O exemplo de Teresa e Dona Glória
Marcus Vinicius Batista
A notícia de uma morte já me faz parar. A notícia da morte da mãe de alguém que prezamos me atrai a atenção e o cuidado para entender melhor o que aconteceu, como posso me aproximar.
O pedido de Teresa, esposa do meu primo João Carlos, para que ninguém fosse ao velório e ao enterro de Dona Glória, mãe dela, me comoveu, mudou meu dia, me trouxe lágrimas aos olhos quando comentei com minha esposa no café da manhã. Só sosseguei quando resolvi escrever após tanto pensar nas duas nos intervalos do dia.
Sei que, culturalmente, o ritual de morte é a última chance de nos despedirmos de alguém, ainda que o corpo seja a materialização simbólica, ainda que a presença de pessoas simbolize o apreço e/ou as convenções sociais em torno de um funeral. É parte do luto, um caminho de sentimentos e emoções variados em torno de uma perda. Um caminho sem receitas, construído por cada um a seu modo, no seu tempo.
No entanto, o que pensamos ou conhecemos não significa o que exatamente sentimos. Além de me sentir comovido com a perda da Teresa – pouco conheci Dona Glória -, não pude deixar de sentir como a ausência de pessoas poderia deixar o velório e o sepultamento mais tristes.
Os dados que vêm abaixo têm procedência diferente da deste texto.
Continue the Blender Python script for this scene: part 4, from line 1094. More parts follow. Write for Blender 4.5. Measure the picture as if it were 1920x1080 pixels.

Gosto muito de você, Teresa, compreendo e admiro sua sensatez e de seus parentes, mas me aborrece saber que um momento único como este foi impactado por uma epidemia, por um cenário incontrolável para qualquer pessoa.
Um funeral é uma celebração dos vivos. Ali, permite-se chorar – ato cada vez mais difícil nos dias atuais, os da imagem acima de tudo -, pode-se rir com as lembranças de quem se foi, falar em saudade, ser nostálgico, encontrar com quem não se vê há tanto tempo ou só se encontra em ocasiões assim. Um funeral nos une por algumas horas, mesmo que seja só uma “passadinha”.
No funeral, não sabemos o que dizer. E não temos obrigação alguma de dizer algo. Basta estarmos juntos, basta abraçarmos, basta um beijo, um sorriso e a presença física. Nenhuma palavra substitui esses gestos, nenhuma palavra é capaz de traduzir o impossível: nunca podemos nos imaginar no lugar de quem perdeu uma pessoa essencial, alguém que amamos no limite da dor.
Teresa, não me atrevo a dizer que sei o que sente. Não sei. Nunca saberei. Só posso dizer que lamento sua perda, que gosto ainda mais de você pelo seu gesto, que sempre estarei por perto, independentemente de um país inteiro que nos separa de você e do João. Hoje, testemunhei um gesto que poucos teriam após um golpe duro, num tempo difícil, quando precisamos uns dos outros sem poder conviver do jeito que estávamos acostumados.
Tenho apenas uma certeza enquanto te escrevo. Sua mãe, Dona Glória, aprovaria sua atitude e se sentiria orgulhosa das pessoas que colocou neste mundo por vezes hostil, por vezes marcado por individualismos e caprichos. Vocês, com o dia de hoje, provaram que entenderam o que é o amor entre pessoas. Amor é, por vezes, saber abrir mão. Onde estiver, Dona Glória deixou brotar um sorriso de agradecimento por hoje, amanhã e sempre.
Teresa, sinta-se abraçada. Estamos por perto, pois sabemos o quanto é importante apenas estar ao lado nesta fase. Em silêncio...Ou por este texto.
Comovente. Disse tudo e algo mais, para além das palavras.